Não vale a pena, porém, ter ilusões. Há contextos familiares e socio-económicos que, se não forem complementados ou, até, contrariados, se limitarão a reproduzir, ao nível dos filhos, a exclusão em que vivem os progenitores. Há aí um espaço para a política pública, que não é sinónimo, nem se reduz, à escola pública. Para uma descriminação positiva que crie condições para um acompanhamento diferenciado, apropriado às especificidades dos destinatários em causa. Ao contrário do que às vezes se pensa, não se trata de criar outras facilidades que não sejam as condições para aprender. A tentativa de mostrar que a aprendizagem é algo que se faz com facilidade pode contribuir para melhorar as estatísticas. No futuro continuará a produzir inadaptados, que desistem à primeira dificuldade. Para estes o desejo de dinheiro não passará disso mesmo, de um desejo, ano após ano frustrado. As condições envolventes podem ser adversas, circunstancialmente as coisas podem não correr como o desejado, mas "querer é poder", quando há uma vontade, há um caminho.

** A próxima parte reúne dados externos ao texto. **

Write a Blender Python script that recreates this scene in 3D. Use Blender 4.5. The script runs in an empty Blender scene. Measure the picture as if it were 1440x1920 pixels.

Talvez alguns exemplos nos convençam. V. abandonou a escola cedo. Começou a trabalhar numa carpintaria aos 14 anos. Aos 20, com uma carreira profissional estabelecida, dedicou 4 anos da sua vida aos movimentos operários católicos. Quando regressou à vida profissional, encontrou o desemprego. Enquanto concebia um projecto próprio, foi completando os estudos. A sua proposta foi recusada uma e outra vez. Não desistiu até a ver aprovada. Hoje tem uma pequena empresa e diz não ter medo da crise, desta ou de outra. D. tem a mesma atitude. Aos 7 anos, viu-se órfão da mãe e abandonado pelo pai. Com o irmão mais novo, ingressou na Casa do Gaiato. Trabalhou, ajudou o irmão, foi estudando e acumulando responsabilidades na instituição. Licenciou-se. Trabalha na consultadoria ambiental. Tem orgulho em dizer-se um Gaiato. Magoa-o ouvir denegrir a Casa. Com tudo o que teve de enfrentar na vida, sente-se preparado para arrostar com as dificuldades que lhe surjam pela frente.
Não vivem obcecados com o dinheiro mas sabem que não é uma miragem. Gente deste calibre constrói os seus desejos, a sua esperança.